What's the "fully depreciated" value of a running car?


#1

I was just wondering…at what point is a car fully depreciated? As in–regardless of age, milage, make or model–what’s the minimum value for “four wheels, runs, no obvious mechanical defects.”



As I think about this a bit, I imagine a car in any state with yearly inspections, the value would probably vary annually based on how many months of driving can be done before an inspection is needed (and any car that’s “out of inspection” probably takes a hit similar to a salvage title.)



Also, any candidates for the cheapest car to purchase and operate today? I’ll nominate the 3-door '85 Civic. Although it’s getting long in the tooth, SO many were made that I’d hope parts wouldn’t be too hard to find…


#2

That’s a tough question to answer. Oklahoma does not have an inspection program (which was totally worthless anyway) but IMHO a half decent running vehicle that is not a total heap should be worth 4-500 dollars. At some point the transportation value has a minimum value attached to it so I would have no problems giving 500 bucks for a 25 year old car that even needs a few things; depending on car and “things” though.

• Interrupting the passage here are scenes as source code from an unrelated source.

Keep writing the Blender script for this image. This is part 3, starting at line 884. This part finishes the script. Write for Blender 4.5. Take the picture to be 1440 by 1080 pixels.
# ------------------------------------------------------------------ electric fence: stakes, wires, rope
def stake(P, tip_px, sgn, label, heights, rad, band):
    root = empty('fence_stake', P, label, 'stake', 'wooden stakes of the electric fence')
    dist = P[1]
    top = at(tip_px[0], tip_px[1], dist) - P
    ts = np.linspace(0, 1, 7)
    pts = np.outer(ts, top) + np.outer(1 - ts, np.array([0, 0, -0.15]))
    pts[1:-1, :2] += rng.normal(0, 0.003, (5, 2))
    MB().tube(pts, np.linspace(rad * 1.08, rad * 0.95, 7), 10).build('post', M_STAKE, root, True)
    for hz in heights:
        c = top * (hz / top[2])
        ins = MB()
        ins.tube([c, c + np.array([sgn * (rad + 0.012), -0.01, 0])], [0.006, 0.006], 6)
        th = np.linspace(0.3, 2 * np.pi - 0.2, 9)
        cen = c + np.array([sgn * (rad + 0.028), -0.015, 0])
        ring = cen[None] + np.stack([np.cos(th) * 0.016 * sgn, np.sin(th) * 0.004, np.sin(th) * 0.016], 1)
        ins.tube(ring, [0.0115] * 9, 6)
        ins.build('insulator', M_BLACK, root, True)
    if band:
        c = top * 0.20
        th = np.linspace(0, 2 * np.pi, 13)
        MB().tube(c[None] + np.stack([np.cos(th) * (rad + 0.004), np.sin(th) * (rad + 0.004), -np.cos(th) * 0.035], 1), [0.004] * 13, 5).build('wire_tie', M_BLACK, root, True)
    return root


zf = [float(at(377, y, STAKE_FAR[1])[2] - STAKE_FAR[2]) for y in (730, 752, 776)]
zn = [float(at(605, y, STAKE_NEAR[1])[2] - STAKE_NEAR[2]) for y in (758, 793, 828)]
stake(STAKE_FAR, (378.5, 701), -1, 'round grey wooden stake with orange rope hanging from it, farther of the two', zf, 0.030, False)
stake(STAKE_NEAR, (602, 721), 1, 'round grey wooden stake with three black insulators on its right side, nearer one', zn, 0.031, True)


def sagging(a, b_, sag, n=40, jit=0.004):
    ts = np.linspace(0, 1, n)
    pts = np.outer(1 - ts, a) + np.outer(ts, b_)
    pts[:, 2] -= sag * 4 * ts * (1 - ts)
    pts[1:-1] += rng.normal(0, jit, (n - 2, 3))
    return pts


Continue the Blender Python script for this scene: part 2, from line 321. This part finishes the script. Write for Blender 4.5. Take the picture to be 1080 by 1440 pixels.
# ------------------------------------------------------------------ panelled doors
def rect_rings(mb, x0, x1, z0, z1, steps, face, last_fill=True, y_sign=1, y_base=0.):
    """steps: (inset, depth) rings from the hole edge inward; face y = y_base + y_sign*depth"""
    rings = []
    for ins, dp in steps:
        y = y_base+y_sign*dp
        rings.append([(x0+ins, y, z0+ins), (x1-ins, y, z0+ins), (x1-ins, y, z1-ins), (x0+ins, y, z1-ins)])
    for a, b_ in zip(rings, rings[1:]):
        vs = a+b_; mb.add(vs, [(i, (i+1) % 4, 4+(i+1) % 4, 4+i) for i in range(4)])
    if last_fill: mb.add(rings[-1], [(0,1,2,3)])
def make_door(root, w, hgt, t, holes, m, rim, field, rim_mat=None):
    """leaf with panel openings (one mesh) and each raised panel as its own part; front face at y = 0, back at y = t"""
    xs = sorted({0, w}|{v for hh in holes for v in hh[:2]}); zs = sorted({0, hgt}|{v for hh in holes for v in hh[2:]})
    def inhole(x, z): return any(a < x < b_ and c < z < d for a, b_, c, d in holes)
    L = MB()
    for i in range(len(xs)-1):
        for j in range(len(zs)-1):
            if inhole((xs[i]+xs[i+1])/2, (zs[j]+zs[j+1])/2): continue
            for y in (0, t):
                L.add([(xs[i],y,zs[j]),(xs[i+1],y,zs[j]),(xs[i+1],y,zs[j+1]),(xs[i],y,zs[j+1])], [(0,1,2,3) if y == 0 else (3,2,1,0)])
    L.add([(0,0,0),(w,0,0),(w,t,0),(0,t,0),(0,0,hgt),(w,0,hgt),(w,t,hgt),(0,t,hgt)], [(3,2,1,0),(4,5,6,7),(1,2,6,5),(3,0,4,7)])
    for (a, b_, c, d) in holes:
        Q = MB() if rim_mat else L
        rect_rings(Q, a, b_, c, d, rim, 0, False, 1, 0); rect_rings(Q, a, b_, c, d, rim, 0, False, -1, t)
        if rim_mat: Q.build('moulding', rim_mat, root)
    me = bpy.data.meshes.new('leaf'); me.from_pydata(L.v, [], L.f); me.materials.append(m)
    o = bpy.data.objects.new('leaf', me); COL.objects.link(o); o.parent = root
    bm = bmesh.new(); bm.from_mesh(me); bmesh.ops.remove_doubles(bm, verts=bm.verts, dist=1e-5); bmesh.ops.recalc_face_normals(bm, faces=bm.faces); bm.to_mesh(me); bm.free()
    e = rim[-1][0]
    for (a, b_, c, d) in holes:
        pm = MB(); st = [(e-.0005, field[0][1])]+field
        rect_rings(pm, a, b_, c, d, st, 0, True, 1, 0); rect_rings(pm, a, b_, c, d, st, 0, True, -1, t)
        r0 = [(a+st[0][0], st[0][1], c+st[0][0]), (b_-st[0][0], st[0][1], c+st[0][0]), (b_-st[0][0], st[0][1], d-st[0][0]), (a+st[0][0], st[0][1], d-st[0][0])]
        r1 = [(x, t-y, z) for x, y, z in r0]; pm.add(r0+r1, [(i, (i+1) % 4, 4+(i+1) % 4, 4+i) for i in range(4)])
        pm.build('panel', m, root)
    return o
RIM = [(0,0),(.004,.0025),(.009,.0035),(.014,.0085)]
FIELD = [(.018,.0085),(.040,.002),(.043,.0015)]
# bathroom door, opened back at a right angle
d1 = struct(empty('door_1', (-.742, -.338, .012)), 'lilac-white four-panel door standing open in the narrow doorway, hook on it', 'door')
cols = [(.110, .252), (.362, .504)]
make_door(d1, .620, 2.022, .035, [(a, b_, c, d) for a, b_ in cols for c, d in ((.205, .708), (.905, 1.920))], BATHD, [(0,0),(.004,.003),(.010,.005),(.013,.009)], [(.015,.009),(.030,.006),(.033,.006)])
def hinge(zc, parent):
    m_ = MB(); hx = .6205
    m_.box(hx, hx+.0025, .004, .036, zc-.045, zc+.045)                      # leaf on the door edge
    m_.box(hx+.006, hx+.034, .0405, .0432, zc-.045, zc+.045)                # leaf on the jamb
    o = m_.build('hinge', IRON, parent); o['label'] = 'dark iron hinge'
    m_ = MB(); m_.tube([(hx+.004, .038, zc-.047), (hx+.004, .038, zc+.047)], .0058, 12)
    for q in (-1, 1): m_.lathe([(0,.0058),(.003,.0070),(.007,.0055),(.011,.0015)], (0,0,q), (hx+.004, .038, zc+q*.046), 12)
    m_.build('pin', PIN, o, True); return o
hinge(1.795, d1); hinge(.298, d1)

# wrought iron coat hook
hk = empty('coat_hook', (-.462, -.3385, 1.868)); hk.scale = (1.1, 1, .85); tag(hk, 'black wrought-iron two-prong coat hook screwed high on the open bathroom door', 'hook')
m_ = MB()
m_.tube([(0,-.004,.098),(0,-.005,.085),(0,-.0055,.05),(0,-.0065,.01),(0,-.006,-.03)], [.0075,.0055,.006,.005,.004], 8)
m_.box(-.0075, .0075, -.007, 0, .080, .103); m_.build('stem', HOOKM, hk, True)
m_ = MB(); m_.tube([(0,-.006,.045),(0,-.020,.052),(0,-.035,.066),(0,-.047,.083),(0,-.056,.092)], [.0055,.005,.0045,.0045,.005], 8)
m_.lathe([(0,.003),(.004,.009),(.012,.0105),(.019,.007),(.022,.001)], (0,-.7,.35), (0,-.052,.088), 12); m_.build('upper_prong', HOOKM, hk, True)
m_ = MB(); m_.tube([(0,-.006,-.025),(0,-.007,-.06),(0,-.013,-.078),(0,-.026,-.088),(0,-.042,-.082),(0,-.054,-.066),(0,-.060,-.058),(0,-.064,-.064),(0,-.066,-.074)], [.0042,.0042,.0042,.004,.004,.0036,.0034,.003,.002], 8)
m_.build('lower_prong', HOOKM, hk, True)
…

One of my everyday drivers is a SAAB Turbo I bought about 2 years ago for 20 bucks. The car had a bad fuel pump, I had a pump in my parts stash, so 15 minutes of install time had me rolling.

I would think something like a Ford Taurus might be one of the cheaper vehicles to keep on the road. They were made in droves, new/rebuilt parts are very reasonable in price, and salvage yard stuff is generally cheap.
One can always buy a parts Taurus from an individual for a 100 bucks, gut a ton of useable stuff off of it, and then sell the remainder to a recycler to offset that original 100 dollars.


#3

strange question. and difficult to answer. “fully depreciated”…“with no obvious mechanical defects”… honestly, I don’t know if that’s possible.

It all depends on supply and demand. What the buyer is willing to pay, and the seller will settle for.

Heck, I got a '76 Chevy Nova for free once from an old lady! She was actually going to PAY to have it towed away until I stepped in and saved it. It looked like crap, but ran for over a year with no issues whatsoever!

On the same token, I’ve seen people pay $300+ for what was essentially nothing more than a frame.


#4

I have bought such a car, totalled but still running and derivable, from my insurance company for $50. I sold it for $100 a few years later. It was an 85 Buick Skyhawk. It had a bent frame and cometic damage. Barring a hard-to-find deal like that, I think $500 sounds like a normal amount for what you are looking for.


#5

Fully depreciated is a specific accounting term and only applies to businesses. For you or me, the closest term is worthless. If you can still drive it, it has some value so it is not worthless to you.


#6

Or call your insurance agent, give him/her year, make, model, etc., and ask what the collision value of the car is. Anything under that value might be worth taking a closer look at. Two of my “older” (REALLY older) have no collision/replacement cost values, so if I were to get rid of one or two of them, I’d see what the best offer is and sell it/them. My best advice: If it’s “fully depreciated”, what’s the vehicle worth to you? Get the asking price then make your bid.


#7

After two years, you’ll get less than half of what you paid for it. Fully depreciated is something I don’t know about, but that is full enough.


#8

To me, fully depreciated is the point in which a car is worth the same (or even more!) next year than it was last year. I think it typically happens in the 20-year range, but of course when cars get to that point, actually appraising their value them becomes a very subjective thing.


#9

Oh accounting classes from college 20 years abo i have tried hard to forget. But answer is “0”= fully depreciated.
The residual value is more then zero. On the books the application of depreciation for taxes is offset by any proceeds from selling the salvage or totally sound fully depreciated item.
Yikes still makes me wish i would of majored in geography.


#10

I’m not sure what you mean by “fully depreciated”, but I believe there is a floor price for a running vehicle that can pass a state inspection. That floor will vary from place to place, in my part of the world it’s about $1000. The used car ads in your area will give you a rough idea of the local floor.